GameboyRMH said:
One real use of spring preload is using it to counteract your rebound damping, effectively reducing it. It would be a very odd circumstance where this makes sense, but it's something you can use preload for.
Not sure I follow how you'd use that. Can you expand? Remember that the spring rate doesn't actually change with a preloaded spring. The only thing that happens is that when the shock is fully extended, it'll take a bit of extra load to start moving it if you're really, really lightly loaded. Say you've got 50 lbs of preload on your spring, this means the shock won't start to compress from full extension until you get to 50.1 lbs of load. But from that point on, it will be exactly the same.
I've realized (too late to put in the video) that when most people are talking about increasing preload and getting better handling, what they're really doing is moving the perch up (more preload) and then shortening the shock body so the ride height is the same. What's really going on here is that you're increasing the amount of compression travel, and in most street vehicle applications that means less time on the bumpstops and thus better handing. The preload is a side effect, not the cause.
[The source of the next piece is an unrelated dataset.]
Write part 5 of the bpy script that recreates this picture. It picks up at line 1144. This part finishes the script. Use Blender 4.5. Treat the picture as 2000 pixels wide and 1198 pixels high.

I was going to mention the bowing problem with very long springs, but you can't package a spring in a Miata that's long enough to have that problem and it was a video for a Miata audience :) I think we use 12" springs in one of our ND applications.
Running multiple rates with multiple springs in spacers is a fun experiment. I did it on the Targa Miata years ago. You have to lock out the softer springs at static ride height, though, otherwise you cannot properly damp the springs. You either have to set up the shock for the light rate or the heavy rate or neither. The offroad guys who are doing it have bypass shocks that change damping depending on where they are in their travel.
Two-piece shocks have one advantage other than cost, which is packaging flexibility, although making use of it involves making even more tradeoffs in suspension travel, and if money were no object you could always design a better single-piece shock with similar packaging. Still, this has been very handy for me when trying to package springs and sway bar mounts around extra-wide wheels on a tight budget for a car that doesn't need much suspension travel.
If you're trying to put something where it doesn't belong, sure. A set of well-designed one-piece shocks will already be the correct dimensions for the application they're designed for, like you noted. It's not a money-no-object thing, either - some companies will happily build you a shock to your specific dimensions or provide the parts to build your own. AFCO, for example, lets you select your body length, shaft length, top and bottom fixing types at a pretty affordable price. You just have to figure out what those have to be. That's what I have on the MG, a set of very custom AFCOs that are exactly what I asked for.
There are places where you can get away without much suspension travel because you're not using much. But then someone else comes along with more suspension travel and is able to go faster over the one bump you had to lift for. Superspeedways are very much an unusual case, it's my understanding that they'll actually run the cars in full coil bind. Effectively no suspension at all.